US developer and fund manager HDG Mansur is set to launch two property funds with an initial combined value of more than $1bn (£496m) to take advantage of the global property downturn.

The company, which owns and controls more than $2.5bn (£1.2bn) of property assets, is aiming to launch an open-ended global fund and a US residential fund.

The HDG Mansur Global Property Income Fund, to be launched this summer, will aim to raise initial equity of around $200m (£100m) from investors in the US, Europe and the Middle East.

The open-ended fund will be geared to between 60% and 70%, giving it around $650m (£325m) to spend in its initial stages.

HDG chief executive and chairman Harold Garrison said that the fund would then look to raise further equity of around $200m a year. He said it would initially invest in North America and Europe, and later on look to move into South East Asia.
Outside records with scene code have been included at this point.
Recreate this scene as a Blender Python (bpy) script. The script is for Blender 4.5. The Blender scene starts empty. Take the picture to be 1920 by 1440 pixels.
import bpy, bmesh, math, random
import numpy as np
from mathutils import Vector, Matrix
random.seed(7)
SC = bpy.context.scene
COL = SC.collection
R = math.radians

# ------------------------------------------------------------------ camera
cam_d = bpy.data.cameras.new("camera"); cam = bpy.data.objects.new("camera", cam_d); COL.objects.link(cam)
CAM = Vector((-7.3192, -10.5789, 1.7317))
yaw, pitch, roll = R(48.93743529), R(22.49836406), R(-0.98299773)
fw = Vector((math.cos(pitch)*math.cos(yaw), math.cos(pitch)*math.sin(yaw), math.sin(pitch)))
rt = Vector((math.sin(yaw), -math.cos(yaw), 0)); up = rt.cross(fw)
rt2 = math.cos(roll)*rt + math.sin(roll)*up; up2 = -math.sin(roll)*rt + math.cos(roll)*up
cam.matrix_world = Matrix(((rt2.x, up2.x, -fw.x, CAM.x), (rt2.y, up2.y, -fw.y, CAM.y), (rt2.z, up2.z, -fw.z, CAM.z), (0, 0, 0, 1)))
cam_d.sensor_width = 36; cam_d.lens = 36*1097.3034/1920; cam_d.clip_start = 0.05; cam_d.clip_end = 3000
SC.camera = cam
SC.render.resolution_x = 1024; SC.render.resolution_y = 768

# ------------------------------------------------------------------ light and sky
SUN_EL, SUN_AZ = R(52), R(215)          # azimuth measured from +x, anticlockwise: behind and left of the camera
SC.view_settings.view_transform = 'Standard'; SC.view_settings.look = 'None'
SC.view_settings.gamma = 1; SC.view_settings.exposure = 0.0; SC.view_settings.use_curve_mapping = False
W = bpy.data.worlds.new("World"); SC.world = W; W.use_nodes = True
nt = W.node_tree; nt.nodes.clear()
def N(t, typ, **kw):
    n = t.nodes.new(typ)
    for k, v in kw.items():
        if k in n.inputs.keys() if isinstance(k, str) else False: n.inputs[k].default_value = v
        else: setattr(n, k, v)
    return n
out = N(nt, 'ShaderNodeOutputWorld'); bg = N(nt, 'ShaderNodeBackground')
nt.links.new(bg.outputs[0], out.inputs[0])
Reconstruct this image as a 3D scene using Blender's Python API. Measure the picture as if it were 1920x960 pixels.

The fund will be balanced, and look to provide returns of around 12%. ‘A year ago we wouldn’t have done this because prices were too expensive,’ Garrison said. ‘It was too frothy. Now we’re back to normality.’

The second fund, the HDG Mansur Opportunity Fund I will look to buy US residential schemes, typically comprising 1,000 to 2,000 acres, in the US sunbelt, which includes states such as Arizona and Florida.

It will be closed ended, and initially look to raise $100m (£50m), which will take it to $200m with gearing.

Further equity raisings over its nine-year lifespan could take it up to $800m. ‘As the economy comes out of a recession you want to be in these markets and you want to respond first,’ Garrison said.